Rejoignant la grande cohorte des films sur l’enfance et sur l’entrée dans l’adolescence, le premier long-métrage de David Depesseville, également au scénario avec Clara Bourreau, se singularise par son regard fermement fixé à hauteur d’enfant, quitte à laisser certaines questions sans réponse, voire certaines questions non posées, puisque l’enfant, lui, connaît les réponses.
Se découvre ainsi Samuel, jeune garçon d’une douzaine d’années, campé avec un naturel saisissant par Mirko Giannini ; fraîchement adopté par Marie (la chanteuse et actrice Jehnny Beth) et Clément (Bastien Bouillon), il porte à trois le nombre des enfants, puisque le couple avait déjà Alexis et Dimitri (Nathaël et Cameron Bertrand). De quoi est fait son passé ? Est-il abandonné ? orphelin ? Cette curiosité ne sera pas satisfaite. Seul compte l’afflux de sensations auquel il est exposé, seul compte le regard, entre ouverture et défiance, que le jeune garçon porte sur la nouvelle cellule familiale qui lui est offerte.
Une cellule qui a sa propre complexité, ses secrets, ses problèmes d’argent, ses grands-parents (qui permettent de revoir les trop rares Lisa Hérédia et Paul Blain), l’oncle Luc (Théo Costa-Marini) et ses démons… Sensorielle, l’image de Simon Beaufils plonge dans le vert estival du Morvan où s’enracine l’action, cadre au plus près le visage-livre de Samuel, où se lisent tous ses malaises, tous ses vertiges, ses réticences lorsque, après le fils aîné de la famille, il se trouve approché par Luc, ou ses abandons lorsque la tentative de séduction vient de son entreprenante mais imprévisible voisine, Hélène (Lorine Delin)…
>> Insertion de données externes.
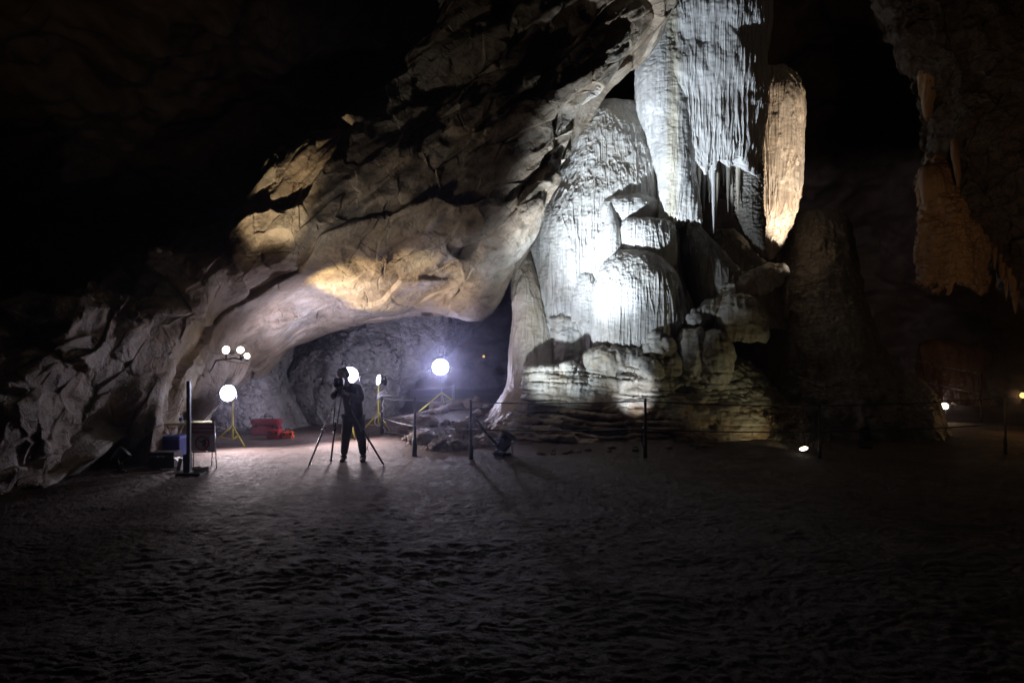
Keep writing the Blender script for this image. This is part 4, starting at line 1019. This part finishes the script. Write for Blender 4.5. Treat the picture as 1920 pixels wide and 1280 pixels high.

Proche au point d’en être presque tactile, la caméra associe étroitement exploration, découverte, puis compréhension du monde, d’une part, et toucher, d’autre part. Comme si tout n’était affaire que de toucher, dans les liens entre les êtres, dans les rouages secrets qui animent le monde. D’où ce passage de la sensorialité de l’enfant à la sensualité de l’adolescent. Mais une sensualité qui se cherche encore, n’a pas encore tout à fait trouvé sa voie, et peut passer par les malaises du corps, ses obstructions, ses souillures…
Si l’on adhère presque organiquement à la majeure partie du film, ses neuf dixièmes, qui explorent la survenue de l’adolescence à travers le surgissement de l’inavouable, et qui prêtent au regard du grand enfant une gravité d’adulte, en même temps qu’aux adultes une part d’enfance inabandonnée, on pourra se trouver déstabilisé par le finale en forme d’apothéose puissamment orchestrée par la musique de Bach, un finale d’une dizaine de minutes et qui explose véritablement après que la mort ait frappé. Certes, la mort peut ouvrir la voie à une forme de transcendance… Le titre prend soudain sens, à travers la figure d’un agnelet noir, le fameux astrakan. Du mouton noir, rejeté, condamné, incompris, à l’agneau mystique, recueilli, choyé, bercé…
On peut préférer la sensualité à la fois brute et maladroite qui se cherchait à ce mysticisme de bon aloi, qui rentre soudain dans les clous et souscrit à tous les codes.